Tot voor kort maakten wij deel uit van een huiskring waarin wij het enige gezin waren. Geen andere kinderen dus. Regelmatig werden onze kinderen beklaagd door anderen. Maar zelf ervaren we dat anders. Onze kinderen kregen genoeg aandacht (en snoep). Ook bij activiteiten in onze (kleine) kerk merkten we telkens weer hoe kinderen van verschillende leeftijden tamelijk moeiteloos samen speelden: na afloop van de kerkdienst of bij gezamenlijke activiteiten. Ik heb dat altijd als een voorrecht voor onze kinderen gezien. Je hoeft toch niet alleen met kinderen van je eigen leeftijd om te gaan?
Tegelijk constateer ik dat er zoveel per leeftijdsgroep is georganiseerd: op school natuurlijk, maar ook in de kerk en op christelijke conferenties en evenementen. Blijkbaar vinden we die leeftijdsgroep toch belangrijk. Het lijkt alsof we in onze maatschappij vinden dat een omgeving met leeftijdsgenoten het belangrijkste is voor onze kinderen. Maar is dat wel zo?
In de Nederlandse samenleving is er in de afgelopen eeuw een nadruk op de eigen leeftijdsgroep ontstaan. Een paar generaties geleden werd er weinig naar jongeren geluisterd, de maatschappij was er alleen voor volwassenen. Als tegenreactie is er een aparte jongerencultuur gegroeid. Je merkt nu juist weer een beweging van meer contact tussen generaties.

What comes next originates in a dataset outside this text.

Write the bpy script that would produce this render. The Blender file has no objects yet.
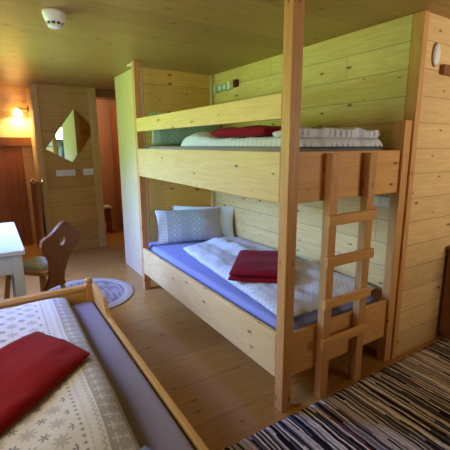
import bpy, bmesh, math, random
from mathutils import Vector, Matrix, noise
random.seed(7)
S = bpy.context.scene
COL = S.collection
PI = math.pi

# ------------------------------------------------------------------ camera
cam_d = bpy.data.cameras.new('camera')
cam = bpy.data.objects.new('camera', cam_d)
COL.objects.link(cam)
RT = Vector((0.83960739, -0.54319253, -0.00113737))
UP = Vector((0.11298885, 0.17259693, 0.97849058))
FW = Vector((0.53131247, 0.82167644, -0.20628836))
m = Matrix.Identity(4)
for i in range(3):
    m[i][0], m[i][1], m[i][2] = RT[i], UP[i], -FW[i]
m[0][3], m[1][3], m[2][3] = -1.18233, -1.33881, 1.41387
cam.matrix_world = m
cam_d.sensor_width = 36
cam_d.lens = 375.0 / 450 * 36
cam_d.shift_x = -6.9 / 450
cam_d.shift_y = -1.0 / 450
cam_d.clip_start = 0.02
S.camera = cam

# ------------------------------------------------------------------ world, light, exposure
W = bpy.data.worlds.new('world')
S.world = W
W.use_nodes = True
W.node_tree.nodes['Background'].inputs[0].default_value = (0.55, 0.75, 1.0, 1)
W.node_tree.nodes['Background'].inputs[1].default_value = 0.6


def area(name, loc, direction, sx, sy, power, color, spread=180):
    d = bpy.data.lights.new(name, 'AREA')
    d.shape = 'RECTANGLE'
    d.size, d.size_y = sx, sy
    d.energy = power
    d.color = color
    d.spread = math.radians(spread)
    o = bpy.data.objects.new(name, d)
    COL.objects.link(o)
    o.location = loc
    o.rotation_euler = Vector(direction).to_track_quat('-Z', 'Y').to_euler()
    return o


# daylight entering through the far window of the left wall: blue sky light falling
# downwards, and green-yellow light thrown up from the meadow outside
SKY = (0.15, 0.25, 1.0)
GRASS = (0.50, 1.0, 0.16)
area('daylight_sky_one', (-1.93, 2.35, 1.45), (1, -0.45, -1.3), 1.2, 0.8, 112, SKY, 105)
area('daylight_meadow_one', (-1.93, 2.35, 1.47), (1, -0.45, 0.25), 1.2, 0.8, 31, GRASS, 140)
area('fill_near', (-1.93, 0.1, 1.45), (1, 0.25, -0.1), 1.0, 0.8, 12, (1.0, 0.95, 0.78), 160)  # added fill for the foreground, set at the unseen near window
# daylight from the window in the rear wall
area('daylight_rear', (1.7, -2.33, 1.5), (0.0, 1, 0.36), 1.1, 0.9, 20, (1.0, 0.96, 0.86), 120)

S.view_settings.view_transform = 'Standard'
S.view_settings.look = 'None'
S.view_settings.gamma = 1
S.view_settings.use_curve_mapping = False
S.view_settings.exposure = 0.0


# ------------------------------------------------------------------ material helpers
def srgb(r, g, b):
    f = lambda c: (c / 12.92) if c <= 0.04045 else ((c + 0.055) / 1.055) ** 2.4
    return (f(r / 255), f(g / 255), f(b / 255), 1)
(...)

Martine Noordegraaf (pedagoog en lector aan de Christelijke Hogeschool Ede) is positief over deze ontwikkeling: “Ik vind dat we intergenerativiteit (contact tussen verschillende generaties) juist moeten omarmen. Ik denk dat we veel te veel ervan uitgaan dat alles ‘leuk’ moet zijn voor kinderen. Daardoor letten we er niet goed op dat sommige dingen niet leuk, maar wel leerzaam zijn. Vroeger kregen kinderen te veel verantwoordelijkheid in het zorgen voor jongere broertjes en zusjes. Maar nu zijn we ook weer doorgeschoten: we vinden dat kinderen altijd maar mogen spelen, en geven hun weinig verantwoordelijkheden. Terwijl dat juist erg belangrijk is."
"Kinderen oefenen tegenwoordig alleen nog maar verantwoordelijkheid met hun huisdier!"
Ook Leantine Dekker (HGJB) herkent dat we in de kerk weer proberen verschillende generaties met elkaar in contact te brengen. Het lijkt erop dat we de tijd van de doelgroepen een beetje hebben gehad. Leantine: “Kinderen hebben veel aan de ervaringen van andere generaties. Een opa uit de gemeente die langskomt op de club, wordt een herkenbaar gezicht op zondag tijdens de dienst. Maar ook andersom: ouderen worden warm gemaakt door het enthousiasme van de kinderen. We merken bij de HGJB dat als kerken kleiner worden, er meer gezamenlijkheid ontstaat. Ook het jeugdwerk in veel kerken wordt kleiner en dat betekent dat er meer samengevoegd wordt. Dat is niet alleen verlies, maar ook winst. Vaak vinden de ouders het lastig, maar de kinderen zelf niet!”